Onorificenze

Medaglia d’onore a Carlo Pantaloni, il santafiorese che rifiutò la Repubblica di Salò e fu deportato in Germania

Carlo Pantaloni

SANTA FIORA – Carlo Pantaloni, cittadino santafiorese, classe 1922, deceduto nel 2005, ha fatto parte di quel folto gruppo di militari italiani che, durante il secondo conflitto mondiale, dopo l’armistizio dell’Italia dell’8 settembre 1943, si rifiutarono di aderire alla Repubblica di Salò e furono per questo deportati e internati nei campi di concentramento in Germania.

Nel giorno della Memoria, durante una cerimonia che si è svolta in videoconferenza, promossa dall’Isgrec, il prefetto di Grosseto Fabio Marsilio ha consegnato al figlio di Carlo, Claudio Pantaloni, la Medaglia d’onore in memoria del padre, concessa con decreto del presidente della Repubblica ai militari internati italiani (IMI).

“Uomini come il nostro concittadino Carlo Pantaloni –commenta il sindaco di Santa Fiora, Federico Balocchi – ci danno la misura di quanto la democrazia e la libertà siano una straordinaria conquista da difendere ogni giorno. Questa medaglia è il simbolo delle sofferenze subite dai nostri soldati per aver fatto la scelta coraggiosa di dire no al Nazifascismo a prezzo di indicibili sacrifici. Una memoria che è uno straordinario patrimonio storico e di valori da tramandare alle generazioni future.”

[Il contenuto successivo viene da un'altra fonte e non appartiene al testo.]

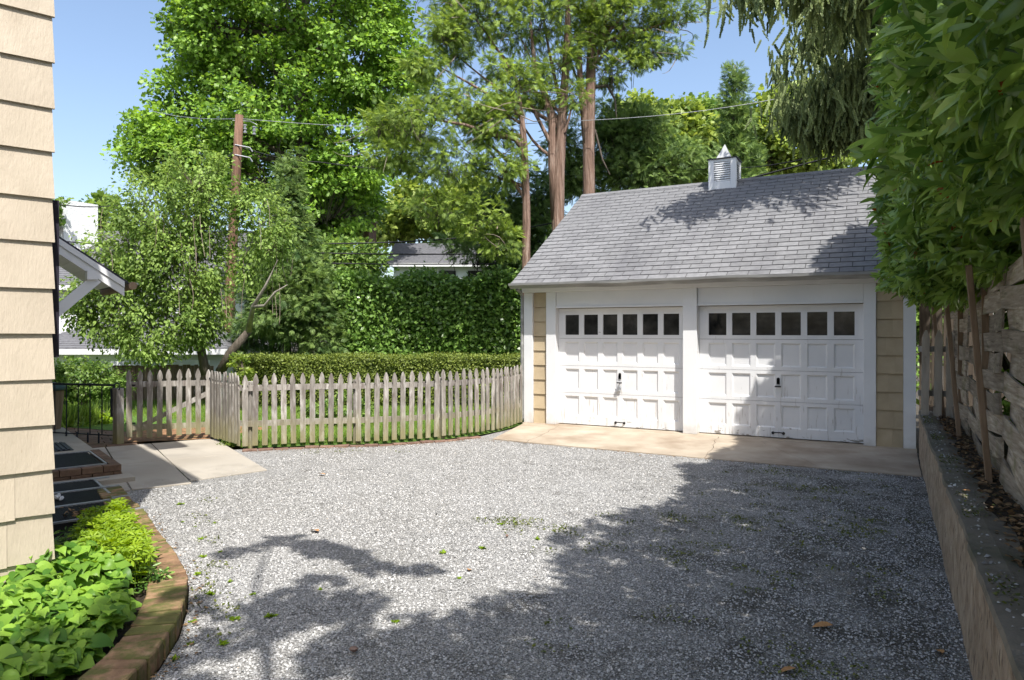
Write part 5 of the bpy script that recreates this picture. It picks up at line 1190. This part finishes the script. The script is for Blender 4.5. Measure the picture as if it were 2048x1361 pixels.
# ------------------------------------------------------------------ small things on the gravel
def gpt(px, py, z=0): Dg = (EYE - z) * FPX / (py - 664); p = at(px, 664, Dg); return np.array([p[0], p[1], z])
weed_spots = [(390, 1055), (400, 1080), (430, 1048), (395, 1150), (420, 1190), (460, 1165), (470, 1240), (540, 1235), (445, 1290), (790, 1245), (918, 1158), (885, 1108), (965, 1098), (1075, 1080), (1000, 1050), (1030, 1045), (360, 1010), (365, 1045), (380, 1290), (405, 1115), (505, 1190), (640, 1180), (385, 1245), (350, 1320), (440, 1105)]
def weed_mesh():
    n = 26; P = np.stack([RNG.normal(size=n) * .012, RNG.normal(size=n) * .012, np.full(n, .004)], 1); A = norm(RNG.normal(size=(n, 3)) * [1, 1, .2] + [0, 0, .5])
    o = cloud('weed', RHOMB, P, A, norm(np.array([0, 0, 1.]) + RNG.normal(size=(n, 3)) * .3), RNG.uniform(.03, .06, n), RNG.uniform(size=n), M['lime'], None, (0, 0, 0)); me = o.data; bpy.data.objects.remove(o); return me
wm = [weed_mesh() for _ in range(4)]
for px, py in weed_spots:
    lab = ('small green weed in the sunny gravel beside the brick edging' if px < 480 and py < 1110 else 'small green weed in the dappled gravel beside the brick edging' if px < 480 else 'small green weed among the tree shadows on the open gravel' if py > 1150 else 'small green weed on the sunny gravel by the mossy patch')
    tag(place('weed', random.choice(wm), None, gpt(px, py), (0, 0, random.uniform(0, 6.3)), random.uniform(.3, .65)), lab, 'weed', lab.replace('small green weed', 'weeds'))
def moss_field():
    P = []
    for (px, py, sx, sy, n) in ((1640, 985, 160, 20, 700), (1560, 945, 120, 8, 350), (1450, 1040, 260, 30, 700), (1720, 1060, 120, 30, 500), (1020, 1045, 60, 10, 260), (1350, 1100, 260, 30, 500), (1600, 1160, 200, 40, 300), (1100, 1060, 100, 12, 160), (1300, 1250, 250, 40, 160), (1640, 1340, 120, 15, 160), (640, 905, 150, 4, 120), (430, 1060, 60, 60, 160), (430, 1200, 60, 60, 200)):
        k = max(1, n // 26)
        for _ in range(k):
            c = gpt(px + RNG.normal() * sx * .5, max(py + RNG.normal() * sy * .6, 925 if px > 1100 else 900)); m_ = 26
            P.append(c + RNG.normal(size=(m_, 3)) * [.07, .05, 0])
    P = np.concatenate(P); keep = (P[:, 0] < .33) & (P[:, 1] < 9.15); P = P[keep]; n = len(P); P[:, 2] = .006
    A = norm(RNG.normal(size=(n, 3)) * [1, 1, .2] + [0, 0, .35])
    tag(cloud('moss', RHOMB, P, A, norm(np.array([0, 0, 1.]) + RNG.normal(size=(n, 3)) * .4), RNG.uniform(.012, .03, n), RNG.uniform(size=n), M['moss']), 'thin moss and seedlings scattered through the shaded gravel', 'moss', kind='stuff')
moss_field()
def fallen(label, px, py, s_, rz_, z=.012):
    me = MB().add([(v[0] * 1.5, v[1], v[2] + .1) for v in LAUREL[0]], LAUREL[1]).mesh('fallen_leaf', M['fallen'])
    tag(place('fallen_leaf', me, None, gpt(px, py, z), (random.uniform(-.2, .2), random.uniform(-.2, .2), rz_), s_), label, 'leaf')
fallen('curled tan leaf on the sunny gravel above the twig shadow', 636, 1066, .12, 1.2)
fallen('dry leaf on sunny gravel near the concrete pad', 650, 951, .10, 1.6)
fallen('orange leaf on the gravel near the shade edge, below the weeds', 937, 1143, .07, .4)
fallen('tan leaf on the shaded gravel toward the bottom right', 1666, 1254, .11, 1.9)
fallen('orange leaf on shaded gravel close to the retaining wall', 1886, 1310, .08, .3)
fallen('reddish leaf on shaded gravel at the bottom edge', 1592, 1340, .09, 2.3)
fallen('pale leaf lying on the coping of the retaining wall', 1941, 985, .06, .8, .63)
bb = bmesh.new(); bmesh.ops.create_icosphere(bb, subdivisions=2, radius=.03)
for v in bb.verts: v.co = v.co * random.uniform(.75, 1.1) * (1.0 if v.co.z > 0 else .6)
me = bpy.data.meshes.new('brick_fragment'); bb.to_mesh(me); bb.free(); me.materials.append(M['redbrick'])
tag(place('brick_fragment', me, None, gpt(707, 1300, .015), (0, 0, .6), (1.1, .8, .6)), 'small chip of red brick on the dappled gravel', 'stone')
tag(place('brick_fragment', me, None, gpt(1014, 1073, .012), (0, 0, 2.0), (.7, .5, .5)), 'tiny red brick chip beside the mossy gravel patch', 'stone')
# dry bits caught along the brick edging and the fence kerb
def debris():
    P = []
    for pts, m_, wdt in ((OUTER[2:12], 420, .05), ([(-7.7, 6.75), (-7.15, 7.4), (-6.45, 7.92), (-5.85, 8.7), (-5.55, 9.4)], 300, .05), ([(-5.4, 9.2), (-2, 9.1), (.3, 9.1)], 200, .05)):
        rs = resample(pts, .02)
        for i in RNG.integers(0, len(rs), m_): P.append([rs[i][0][0] + .04 + RNG.normal() * wdt, rs[i][0][1] + RNG.normal() * wdt, .012])
    P = np.array(P); n = len(P)
    tag(cloud('leaf_litter', RHOMB, P, unit(n) * [1, 1, .1], norm(np.array([0, 0, 1.]) + RNG.normal(size=(n, 3)) * .3), RNG.uniform(.012, .035, n), RNG.uniform(size=n), M['drygrass']), 'brown bits of litter caught along the edges of the gravel', 'leaf litter', kind='stuff')
debris()
def coping_grit():
    n = 320; y = RNG.uniform(1.0, 10.5, n); x = .36 + .012 * np.sin(y * 3.1) + np.abs(RNG.normal(0, .06, n)) + .01; P = np.stack([x, y, np.full(n, .624)], 1)
    V = [(1, 0, 0), (.1, .85, 0), (-.9, .1, 0), (-.1, -.95, 0), (.1, .05, .62), (0, 0, -.5)]; F = [(0, 1, 4), (1, 2, 4), (2, 3, 4), (3, 0, 4)]
    tag(cloud('grit', (V, F), P, norm(unit(n) * [1, 1, .2]), norm(np.array([0, 0, 1.]) + RNG.normal(size=(n, 3)) * .3), RNG.gamma(4, 1 / 4, n) * .0055 + .002, RNG.uniform(size=n) * .85, M['stone']), 'pale grit scattered along the coping of the retaining wall', 'grit', kind='stuff')
    n = 2600; y = RNG.uniform(1.0, 10.5, n); b_ = np.sin(y * 4.1) + .6 * np.sin(y * 9.7); keep = b_ + RNG.normal(size=n) * .3 > .5; y = y[keep]; n = len(y)
    P = np.stack([.37 + np.abs(RNG.normal(.03, .07, n)), y, np.full(n, .623)], 1); P = P[P[:, 0] < .6]; n = len(P)
    tag(cloud('moss', RHOMB, P, norm(unit(n) * [1, 1, .2] + [0, 0, .3]), norm(np.array([0, 0, 1.]) + RNG.normal(size=(n, 3)) * .4), RNG.uniform(.01, .024, n), RNG.uniform(size=n) * .7, M['moss']), 'patches of moss on the coping of the retaining wall', 'moss', kind='stuff')
coping_grit()
# litter along the top of the retaining wall
n = 1500; y = RNG.uniform(1.2, 10.3, n); P = np.stack([RNG.normal(.62, .07, n), y, np.full(n, .612)], 1); P = P[P[:, 0] > .48]; n = len(P)
tag(cloud('leaf_litter', RHOMB, P, unit(n) * [1, 1, .15], norm(np.array([0, 0, 1.]) + RNG.normal(size=(n, 3)) * .35), RNG.uniform(.02, .06, n), RNG.uniform(size=n), M['drygrass']), 'brown dead leaves lying along the foot of the woven fence', 'leaf litter', kind='stuff')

“Mio padre scelse di dire no alla dittatura e ad una guerra in cui non si riconosceva – spiega Claudio Pantaloni -preferendo 20 mesi di prigionia, di linciaggi morali e maltrattamenti fisici piuttosto che far parte delle file dell’esercito della Repubblica sociale, al fianco dei tedeschi. Una scelta sofferta, che fu presa con coraggio, pur sapendo di andare incontro ad un destino incerto, fatto di fame, freddo e ingiustizie, con il rischio di non tornare più a casa. E invece a casa tornò nel luglio del 1945, ma non ha mai voluto raccontare niente ai suoi familiari di quell’esperienza. Probabilmente ciò che aveva vissuto doveva essere dimenticato prima possibile.

Sono riuscito a ricostruire comunque questo capitolo drammatico della sua vita, grazie alla testimonianza di Romolo Netti di Seggiano, un ex soldato ancora in vita, che condivise con mio padre la guerra e il campo di concentramento. Il babbo venne richiamato alle armi durante il secondo conflitto mondiale, nel giugno del 1942, aggregato al primo reggimento Granatieri di Roma. Aveva appena 20 anni. Partì dall’aeroporto di Orbetello destinazione Atene, dove rimase dal 29 agosto del 1942 al 14 gennaio del 1943, poi fu trasferito a Patrasso fino alla cattura del 9 settembre 1943, quando i soldati tedeschi, dopo l’armistizio, lo resero prigioniero e lo deportarono nei campi di concentramento, come accadde ad altri 600mila soldati italiani che, come lui, si erano rifiutati di aderire alla Repubblica di Salò.

Fu trasferito da una città all’altra fino a Brema. Con lui finì anche il suo amico Romolo Netti. Nel campo di concentramento cercavano di aiutarsi l’un l’altro.

Per dare da mangiare a tutti avevano scavato un tunnel che consentiva di superare il reticolato e arrivare ai campi all’esterno, dove i civili conservavano montagne di patate, nascoste tra il fogliame. Questo alimento permetteva loro di accantonare le misere razioni di rancio, costituite da gallette e formaggio secco, per i momenti in cui la fame si faceva insopportabile.

Poche settimane prima che arrivassero gli Alleati, Romolo fu ricoverato in ospedale e lì si separò da mio padre per poi ritrovarlo in Italia. L’arrivo degli Alleati diede inizio alle marce della morte: gli internati venivano spostati dai tedeschi a piedi da un campo di concentramento all’altro, mano a mano che avanzano gli inglesi. I soldati più deboli che non riuscivano a camminare venivano uccisi. Mio padre riuscì a scappare con altri due compagni. Percorsero a piedi la Germania, nascondendosi di continuo per paura delle rappresaglie e nel luglio 1945 riuscirono a tornare in Italia.

Mia zia mi raccontava che babbo fu l’ultimo del paese a rientrare dalla guerra, pensavano che fosse morto, perché dall’Armistizio non avevano avuto più notizie. Quando arrivò a Santa Fiora nel 1945, si udivano dal centro del paese le urla di gioia e i canti: è rientrato Carlo, è rientrato Carlo”, conclude.